Janice K. Ramocinski, president of North America Savings, could not be reached for comment Monday. She said June 29 as she was about to take over that she was not sure whether the S&L could survive its mounting losses and the alleged fraud that cost the S&L an estimated $40 million to $80 million. It reportedly involved forged signatures and altered documents.

Impact of Real Estate Loans

The S&L's first-quarter standing contrasts sharply with the previous year's figures for that period, which show the additional impact of 1986 regulatory orders that forced major write-downs in real estate loans.

The value of all real estate the S&L had to repossess through foreclosures, for instance, was $721,000 at the end of the first quarter last year. It rose to $40.5 million by the end of 1986 and hit $46.9 million at the end of March.

In economically depressed Alaska, where the S&L sunk 26.9% of its assets, about $27 million in mortgages are delinquent or in default, the FSLIC said.

The regulatory orders also increasingly limited the activities of the S&L's sole owner, the late Duayne D. Christensen of Newport Beach, who died in a single-car crash Jan. 16, hours before state regulators seized his S&L and a week before it was turned over to federal regulators.

Christensen had a noon deadline the day he died to obtain $6 million in capital to save North America Savings. The S&L's net worth, which included $3.6 million in loan loss reserves, had plummeted by the end of the year to a negative $1.6 million from a positive $6.7 million March 31, 1986.

By the end of the first quarter of 1987, the S&L's net worth, excluding loan loss reserves, was a negative $24.8 million.

Trying to Offset Losses

Federal regulators have been selling North America's assets to offset losses and had lowered the S&L's total assets at the end of the quarter to $199.5 million from $212.7 million a year earlier. The latest figure is 9.7% lower than the $221 million in assets reported Dec. 31.
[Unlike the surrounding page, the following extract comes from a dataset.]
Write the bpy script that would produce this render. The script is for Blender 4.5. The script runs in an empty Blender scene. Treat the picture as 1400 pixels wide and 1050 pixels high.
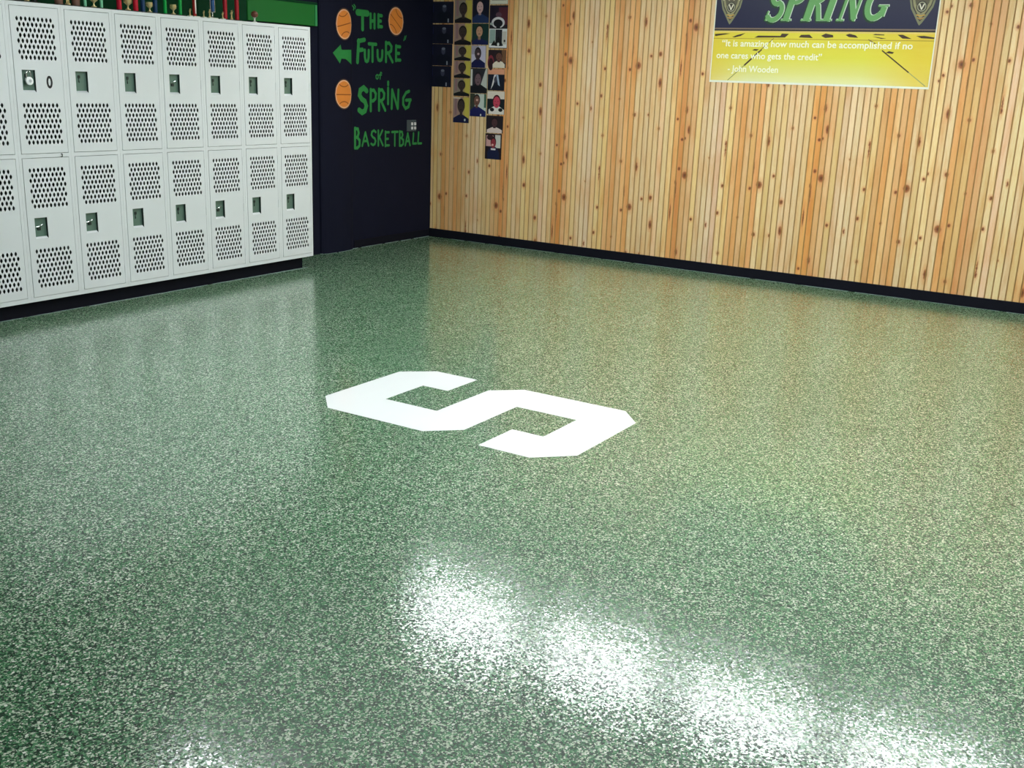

In their shrinking of North America Savings, regulators have managed to maintain a large depositor base. Total deposits at the end of the quarter rose slightly to $205.1 million from $201 million a year earlier.

Regulatory orders curtailing lending activities also helped reduce the S&L's loan portfolio by 27.3% at the end of the quarter to $120.6 million from $165.8 million a year earlier. On Dec. 31, the S&L reported total loans of $135 million.

In February, the FSLIC filed a complaint in U.S. District Court in Los Angeles, alleging that Christensen masterminded a plot to defraud the S&L and that his business associate and confidante, Janet K. McKinzie, aided him.

McKinzie was the sole beneficiary in Christensen's will, trust and $10-million life insurance policy. The FSLIC legally froze the assets of McKinzie and of Christensen's estate, but it found few assets.